Penting bagi kita untuk bertanya, apakah sistem politik, ekonomi, dan hukum yang kita anut saat ini sudah sesuai dengan cita-cita para pendiri bangsa? Sejak awal kemerdekaan, UUD 1945 telah mengalami perubahan besar, termasuk amandemen sebanyak empat kali. Reformasi yang bertujuan menyempurnakan tatanan negara ternyata meninggalkan sejumlah persoalan dalam sistem ketatanegaraan kita.

Untuk mengembalikan stabilitas pemerintahan dan keutuhan bangsa, ada beberapa langkah krusial yang perlu diambil:

  1. Mengembalikan rumusan Pasal 1 ayat (2) UUD 1945 lama: “Kedaulatan berada di tangan rakyat dan dilaksanakan sepenuhnya oleh Majelis Permusyawaratan Rakyat (MPR).”
  2. Mengembalikan kewenangan MPR sebagai lembaga tertinggi negara.
  3. Membubarkan DPD karena konsep utusan daerah sudah tercakup dalam MPR.
  4. Membentuk sistem kepartaian dwi partai (nasionalis dan agama) untuk menyederhanakan politik.
  5. Menerapkan sistem pemilu berbasis distrik.
  6. Memastikan presiden adalah warga negara asli Indonesia.
  7. Mempertegas kembali sistem pemerintahan presidensial dengan mengembalikan kewenangan asli presiden.

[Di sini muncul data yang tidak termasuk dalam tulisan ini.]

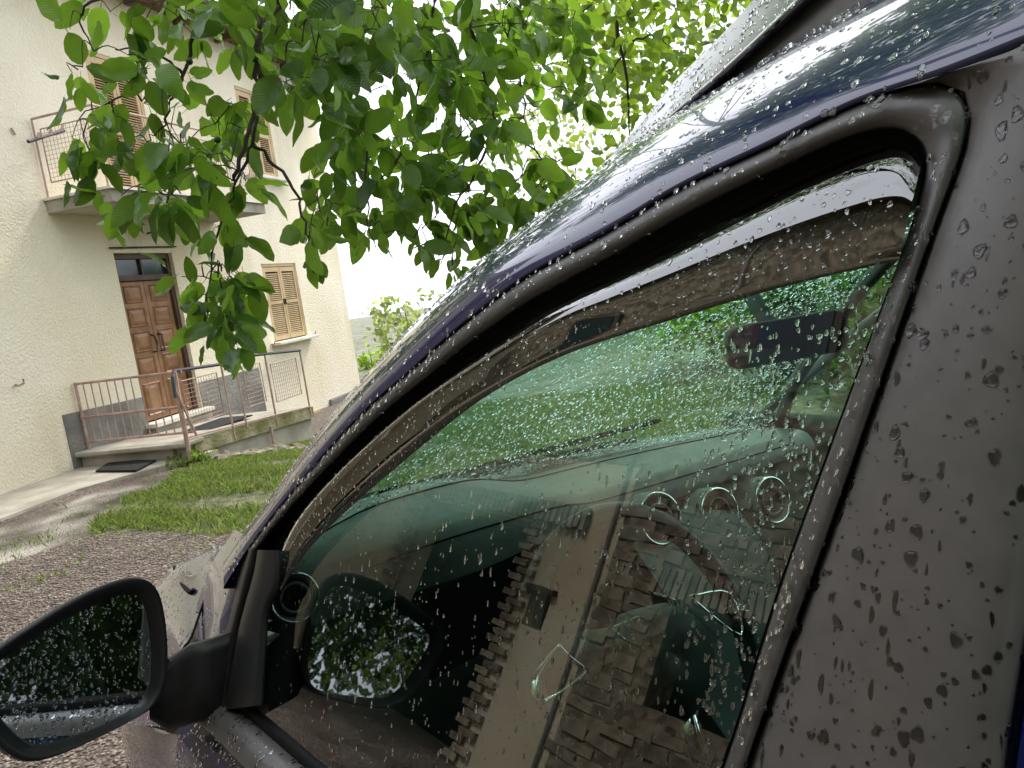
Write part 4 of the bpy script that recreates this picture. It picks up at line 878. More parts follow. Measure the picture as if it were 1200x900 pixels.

Langkah-langkah ini bertujuan menciptakan stabilitas pemerintahan, menjaga keutuhan NKRI, dan mengurangi beban negara dari politik transaksional. Selain itu, ini juga bertujuan menekan praktik korupsi yang kerap melibatkan partai politik dalam pengambilan kebijakan publik.

Dengan mengambil inspirasi dari Restorasi Meiji, Indonesia dapat membangun kembali sistem yang sesuai dengan kepribadian bangsa, memanfaatkan nilai-nilai luhur Pancasila, dan kembali menegakkan konstitusi yang mendukung cita-cita proklamasi.

Mari kita bangun Indonesia yang berdaulat, adil, dan makmur dengan semangat restorasi yang murni dan berkarakter kebangsaan.

 

 

Oleh. : Agus Widjajanto, Penulis adalah praktisi hukum, pemerhati sosial budaya, politik hukum dan sejarah Bangsa nya. Tinggal di Jakarta.